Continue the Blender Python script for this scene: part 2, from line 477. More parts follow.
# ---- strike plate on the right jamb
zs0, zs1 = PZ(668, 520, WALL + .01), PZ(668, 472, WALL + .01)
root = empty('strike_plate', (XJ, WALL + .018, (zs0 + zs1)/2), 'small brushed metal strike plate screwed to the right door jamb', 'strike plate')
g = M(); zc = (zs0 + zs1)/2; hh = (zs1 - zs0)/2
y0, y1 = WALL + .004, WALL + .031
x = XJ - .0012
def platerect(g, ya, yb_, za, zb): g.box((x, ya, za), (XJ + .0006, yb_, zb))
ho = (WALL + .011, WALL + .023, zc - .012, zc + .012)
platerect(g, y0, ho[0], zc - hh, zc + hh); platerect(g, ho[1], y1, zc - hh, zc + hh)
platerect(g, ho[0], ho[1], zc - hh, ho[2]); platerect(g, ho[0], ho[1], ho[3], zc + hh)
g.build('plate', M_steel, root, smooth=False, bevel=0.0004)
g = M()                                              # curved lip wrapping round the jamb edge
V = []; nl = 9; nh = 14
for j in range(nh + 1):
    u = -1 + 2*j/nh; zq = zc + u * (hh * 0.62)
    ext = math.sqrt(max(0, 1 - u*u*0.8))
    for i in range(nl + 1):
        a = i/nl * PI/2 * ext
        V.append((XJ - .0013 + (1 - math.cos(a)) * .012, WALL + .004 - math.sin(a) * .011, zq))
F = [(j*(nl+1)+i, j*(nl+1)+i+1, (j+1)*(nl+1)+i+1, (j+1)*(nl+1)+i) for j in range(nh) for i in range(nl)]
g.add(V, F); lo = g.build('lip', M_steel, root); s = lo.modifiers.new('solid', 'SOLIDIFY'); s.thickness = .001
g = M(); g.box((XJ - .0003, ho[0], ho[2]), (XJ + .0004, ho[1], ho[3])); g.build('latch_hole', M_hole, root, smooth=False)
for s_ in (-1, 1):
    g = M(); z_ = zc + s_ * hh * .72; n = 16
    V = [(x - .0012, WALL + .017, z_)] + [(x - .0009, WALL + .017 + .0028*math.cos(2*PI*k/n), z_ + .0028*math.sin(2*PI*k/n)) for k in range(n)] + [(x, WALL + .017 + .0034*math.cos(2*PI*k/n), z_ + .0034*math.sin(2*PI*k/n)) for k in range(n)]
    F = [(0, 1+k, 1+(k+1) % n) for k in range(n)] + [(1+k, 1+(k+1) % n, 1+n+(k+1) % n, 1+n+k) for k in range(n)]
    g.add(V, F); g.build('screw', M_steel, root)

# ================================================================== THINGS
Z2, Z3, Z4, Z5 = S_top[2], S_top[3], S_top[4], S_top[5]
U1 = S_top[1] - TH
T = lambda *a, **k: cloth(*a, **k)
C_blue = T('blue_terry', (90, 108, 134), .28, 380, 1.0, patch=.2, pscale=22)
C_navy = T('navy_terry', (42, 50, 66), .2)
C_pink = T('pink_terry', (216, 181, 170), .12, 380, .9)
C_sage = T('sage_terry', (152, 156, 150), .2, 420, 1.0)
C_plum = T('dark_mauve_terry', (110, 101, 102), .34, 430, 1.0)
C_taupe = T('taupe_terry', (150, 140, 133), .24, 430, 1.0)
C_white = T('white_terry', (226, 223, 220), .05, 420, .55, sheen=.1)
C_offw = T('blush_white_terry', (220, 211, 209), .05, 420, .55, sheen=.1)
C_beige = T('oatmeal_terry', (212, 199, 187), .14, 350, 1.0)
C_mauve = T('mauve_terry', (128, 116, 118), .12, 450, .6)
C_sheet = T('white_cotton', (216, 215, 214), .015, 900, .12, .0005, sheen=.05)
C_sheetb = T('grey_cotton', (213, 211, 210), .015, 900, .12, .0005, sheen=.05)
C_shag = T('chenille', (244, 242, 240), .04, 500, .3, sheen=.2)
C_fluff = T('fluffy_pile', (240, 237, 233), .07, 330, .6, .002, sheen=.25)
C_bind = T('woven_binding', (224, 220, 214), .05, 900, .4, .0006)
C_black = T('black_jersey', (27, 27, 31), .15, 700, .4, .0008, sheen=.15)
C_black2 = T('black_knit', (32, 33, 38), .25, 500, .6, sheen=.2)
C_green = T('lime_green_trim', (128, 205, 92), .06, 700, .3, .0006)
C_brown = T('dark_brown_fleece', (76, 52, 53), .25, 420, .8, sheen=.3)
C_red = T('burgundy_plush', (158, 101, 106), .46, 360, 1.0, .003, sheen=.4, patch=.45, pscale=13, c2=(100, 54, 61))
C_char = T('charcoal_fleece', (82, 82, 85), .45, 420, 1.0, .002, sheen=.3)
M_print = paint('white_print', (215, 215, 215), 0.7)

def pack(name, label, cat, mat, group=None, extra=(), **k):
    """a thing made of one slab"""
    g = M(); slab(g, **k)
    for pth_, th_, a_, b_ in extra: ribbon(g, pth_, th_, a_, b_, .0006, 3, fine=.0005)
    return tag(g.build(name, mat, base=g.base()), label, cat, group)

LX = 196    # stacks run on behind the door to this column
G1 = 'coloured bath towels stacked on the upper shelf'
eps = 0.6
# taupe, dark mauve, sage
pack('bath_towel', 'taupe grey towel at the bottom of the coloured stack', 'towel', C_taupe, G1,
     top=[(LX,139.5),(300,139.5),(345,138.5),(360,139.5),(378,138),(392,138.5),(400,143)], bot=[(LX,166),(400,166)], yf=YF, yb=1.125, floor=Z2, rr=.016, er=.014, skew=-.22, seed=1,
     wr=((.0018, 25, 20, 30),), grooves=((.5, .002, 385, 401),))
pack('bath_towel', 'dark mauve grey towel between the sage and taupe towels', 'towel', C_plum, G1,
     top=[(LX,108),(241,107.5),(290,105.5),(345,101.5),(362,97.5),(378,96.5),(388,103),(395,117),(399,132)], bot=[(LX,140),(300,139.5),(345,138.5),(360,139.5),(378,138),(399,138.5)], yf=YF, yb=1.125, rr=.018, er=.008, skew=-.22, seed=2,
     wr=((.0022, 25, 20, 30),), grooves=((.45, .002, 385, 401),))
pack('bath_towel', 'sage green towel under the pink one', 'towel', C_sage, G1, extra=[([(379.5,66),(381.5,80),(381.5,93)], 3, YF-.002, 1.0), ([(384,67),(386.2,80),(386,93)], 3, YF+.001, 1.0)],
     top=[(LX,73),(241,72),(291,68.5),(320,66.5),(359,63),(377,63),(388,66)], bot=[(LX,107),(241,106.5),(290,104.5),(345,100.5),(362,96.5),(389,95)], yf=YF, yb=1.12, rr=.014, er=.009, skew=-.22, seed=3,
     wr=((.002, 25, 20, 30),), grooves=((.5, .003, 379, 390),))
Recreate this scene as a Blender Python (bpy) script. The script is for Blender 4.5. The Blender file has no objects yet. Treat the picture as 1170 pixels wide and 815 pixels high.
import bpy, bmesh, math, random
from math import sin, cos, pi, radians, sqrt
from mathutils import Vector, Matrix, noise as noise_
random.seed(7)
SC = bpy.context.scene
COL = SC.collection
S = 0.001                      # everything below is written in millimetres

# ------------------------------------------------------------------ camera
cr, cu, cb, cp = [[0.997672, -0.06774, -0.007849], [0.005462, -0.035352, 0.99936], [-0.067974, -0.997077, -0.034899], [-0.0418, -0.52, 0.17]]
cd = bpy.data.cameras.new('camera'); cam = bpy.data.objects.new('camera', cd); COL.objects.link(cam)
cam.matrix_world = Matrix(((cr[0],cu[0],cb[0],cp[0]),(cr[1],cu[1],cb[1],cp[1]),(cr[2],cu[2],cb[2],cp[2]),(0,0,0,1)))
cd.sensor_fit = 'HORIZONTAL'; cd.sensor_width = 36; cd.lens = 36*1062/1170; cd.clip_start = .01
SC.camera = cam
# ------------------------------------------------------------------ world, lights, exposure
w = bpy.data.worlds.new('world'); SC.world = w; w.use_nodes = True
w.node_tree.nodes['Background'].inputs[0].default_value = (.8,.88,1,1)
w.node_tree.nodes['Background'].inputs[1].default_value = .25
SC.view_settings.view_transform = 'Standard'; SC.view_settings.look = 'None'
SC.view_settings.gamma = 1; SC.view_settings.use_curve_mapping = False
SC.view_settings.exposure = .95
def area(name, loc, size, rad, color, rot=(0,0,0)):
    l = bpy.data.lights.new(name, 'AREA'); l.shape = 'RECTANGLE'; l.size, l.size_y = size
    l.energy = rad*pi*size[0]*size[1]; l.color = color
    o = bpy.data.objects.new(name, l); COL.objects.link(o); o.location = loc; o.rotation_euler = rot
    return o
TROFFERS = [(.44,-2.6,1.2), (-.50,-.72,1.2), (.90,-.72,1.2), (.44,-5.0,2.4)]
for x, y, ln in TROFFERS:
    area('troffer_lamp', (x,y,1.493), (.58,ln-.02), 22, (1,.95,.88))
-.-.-
What needs to be done
Reproduce the lines exactly, from the line that contains "Recreate this scene" through the line that contains "written in millimetres", and nothing more.

Exercise result
Recreate this scene as a Blender Python (bpy) script. The script is for Blender 4.5. The Blender file has no objects yet. Treat the picture as 1170 pixels wide and 815 pixels high.
import bpy, bmesh, math, random
from math import sin, cos, pi, radians, sqrt
from mathutils import Vector, Matrix, noise as noise_
random.seed(7)
SC = bpy.context.scene
COL = SC.collection
S = 0.001                      # everything below is written in millimetres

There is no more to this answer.